[Openmcl-devel] Compiler warnings

Taoufik Dachraoui taoufik.dachraoui at wanadoo.fr
Sun Oct 18 09:05:43 PDT 2009


On Oct 18, 2009, at 5:47 PM, Greg Pfeil wrote:

>
>
> On 18 Oct 2009, at 11:30, Taoufik Dachraoui wrote:
>
>>
>> On Oct 18, 2009, at 4:54 PM, Greg Pfeil wrote:
>>
>>>
>>> [bringing back to the list, as I forgot to CC them on my last  
>>> message]
>>>
>>> On 18 Oct 2009, at 9:58, Taoufik Dachraoui wrote:
>>>
>>>> In our example:
>>>>
>>>> (setf x 1)
>>>> (THE fixnum x)
>>>>
>>>> The form x returns 1 and the type of 1 is fixnum thus I do not  
>>>> understand why the compiler
>>>> raise a warning; Suppose that the compiler raises an error  
>>>> instead of a warning
>>>> stating that the x is an undeclared free variable; this may be  
>>>> reasonable but it is not
>>>> compliant with the standard.
>>>
>>> Perhaps if I show you an analogous example at eval-time (as  
>>> opposed to compile-time) you will see how the warning that is  
>>> signaled has nothing to do with THE.
>>>
>>> ? (defun the* (type expr)
>>>  (declare (ignore type))
>>>  expr)
>>> THE*
>>> ? (the* 'fixnum x)
>>> > Error: Unbound variable: X
>>>
>>> Would you say here that THE* is signaling the error?
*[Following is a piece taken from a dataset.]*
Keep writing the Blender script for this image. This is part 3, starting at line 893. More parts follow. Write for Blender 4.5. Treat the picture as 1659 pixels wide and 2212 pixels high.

The function  
>>> THE* has not yet been called at the point of the error. The error  
>>> exists merely because the form has the undeclared (and thus  
>>> unbound) variable X in it.
>>>
>>
>> ? (setf x 1)
>> 1
>> ? (defun the* (type expr)
>>  (declare (ignore type))
>>  expr)
>> THE*
>> ? (the* 'fixnum x)
>> 1
>> ?
>>
>> So here you see you do not get an error (you just forgot to setf x)
>
> No, I didn't forget to setf x, you missed the point of the example.  
> The point is that a warning/error/whatever can be signaled without  
> it being caused by the outermost form. It is clear (or so I had  
> hoped) in my example that X is evaluated (and signals an error)  
> before (THE* ...) is evaluated.
>
> In a similar fashion, X is compiled (and signals an warning) before  
> (THE ...) is evaluated. IE, the warning that is raised has nothing  
> to do with THE.
>
so (+ x 1) will raise an error? it does not.